A review on the Parameter Space Concept and its use for crystal structure determination
Matthias Zschornak, Muthu Vallinayagam, Melanie Nentwich, Dirk C. Meyer, Karl Fischer
公開日: 2025/10/3
Abstract
We present a comprehensive review of the emerging crystal structure determination method Parameter Space Concept (PSC), which solves and refines either partial or complete crystal structures by mapping each experimental or theoretical observation as a geometric interpretation, bypassing the conventional Fourier inversion. The PSC utilizes only a few \xray (equivalently neutron) diffraction amplitudes or intensities and turns them into piecewise analytic hyper-surfaces, called isosurfaces, embedded in a higher-dimensional orthonormal Cartesian space (Parameter Space (PS)). It reformulates the crystal determination task into a geometric interpretation, searching for a common intersection point of different isosurfaces. The art of defining various kinds of isosurfaces, based on signs, amplitude or intensity values, normalized ratios, and ranking of reflections, offers multiple choices of adapting methods in PSC based on available experimental or theoretical observations. The elegance of PSC stems from one-dimensional projections of atomic coordinates, enabling the construction of full three-dimensional crystal structures by combining multiple projections. By these means, the user may explore homometric and non-homometric solutions within both centric and acentric structures with spatial resolution remarkably down to pm, even with a limited number of diffraction reflections.
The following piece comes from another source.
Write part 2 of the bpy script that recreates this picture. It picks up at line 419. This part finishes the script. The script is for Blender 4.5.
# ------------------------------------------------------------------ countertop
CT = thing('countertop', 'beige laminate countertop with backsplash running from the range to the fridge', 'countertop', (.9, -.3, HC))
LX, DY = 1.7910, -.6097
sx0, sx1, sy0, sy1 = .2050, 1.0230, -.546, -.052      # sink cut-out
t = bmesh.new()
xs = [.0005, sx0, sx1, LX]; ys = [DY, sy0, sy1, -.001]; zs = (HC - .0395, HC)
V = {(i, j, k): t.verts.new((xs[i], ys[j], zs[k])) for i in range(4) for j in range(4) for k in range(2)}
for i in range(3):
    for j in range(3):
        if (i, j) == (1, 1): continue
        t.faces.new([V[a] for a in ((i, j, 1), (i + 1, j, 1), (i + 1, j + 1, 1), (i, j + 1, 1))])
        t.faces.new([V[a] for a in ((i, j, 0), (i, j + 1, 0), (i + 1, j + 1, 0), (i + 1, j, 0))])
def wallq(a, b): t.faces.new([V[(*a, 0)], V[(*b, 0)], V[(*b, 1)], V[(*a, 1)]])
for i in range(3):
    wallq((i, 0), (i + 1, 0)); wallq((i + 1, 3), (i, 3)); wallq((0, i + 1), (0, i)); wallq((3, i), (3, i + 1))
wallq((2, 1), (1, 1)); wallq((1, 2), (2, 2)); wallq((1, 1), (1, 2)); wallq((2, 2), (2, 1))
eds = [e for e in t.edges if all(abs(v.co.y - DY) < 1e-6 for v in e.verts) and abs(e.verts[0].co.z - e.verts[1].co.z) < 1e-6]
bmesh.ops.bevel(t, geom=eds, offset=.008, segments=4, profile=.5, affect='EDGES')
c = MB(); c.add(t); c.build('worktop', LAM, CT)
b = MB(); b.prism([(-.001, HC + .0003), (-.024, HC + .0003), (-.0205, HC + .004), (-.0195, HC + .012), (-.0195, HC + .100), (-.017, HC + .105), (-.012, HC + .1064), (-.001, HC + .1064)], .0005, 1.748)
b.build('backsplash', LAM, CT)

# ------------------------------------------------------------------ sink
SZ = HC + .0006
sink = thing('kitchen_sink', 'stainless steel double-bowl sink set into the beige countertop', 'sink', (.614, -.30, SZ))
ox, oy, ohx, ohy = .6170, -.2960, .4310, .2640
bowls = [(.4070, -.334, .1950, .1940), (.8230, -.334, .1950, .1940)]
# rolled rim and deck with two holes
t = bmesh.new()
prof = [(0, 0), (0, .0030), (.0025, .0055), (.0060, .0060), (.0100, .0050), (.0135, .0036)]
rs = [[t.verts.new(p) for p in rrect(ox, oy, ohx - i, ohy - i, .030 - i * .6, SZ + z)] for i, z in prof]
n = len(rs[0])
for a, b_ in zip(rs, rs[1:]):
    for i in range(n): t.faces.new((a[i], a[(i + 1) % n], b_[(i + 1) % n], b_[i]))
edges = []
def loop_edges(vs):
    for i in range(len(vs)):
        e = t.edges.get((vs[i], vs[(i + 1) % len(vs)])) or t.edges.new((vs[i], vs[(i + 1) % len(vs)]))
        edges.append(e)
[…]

Having demonstrated the potential of PSC for various synthetic structures and exemplarily verified direct application to realistic crystals, the origin and development of PSC methods are coherently discussed in this review. Notably, this review emphasizes the theoretical foundations, computational strategies, and potential extensions of PSC, outlining the roadmap for future applications of PSC in the broader context of structure determination from experimental diffraction observations.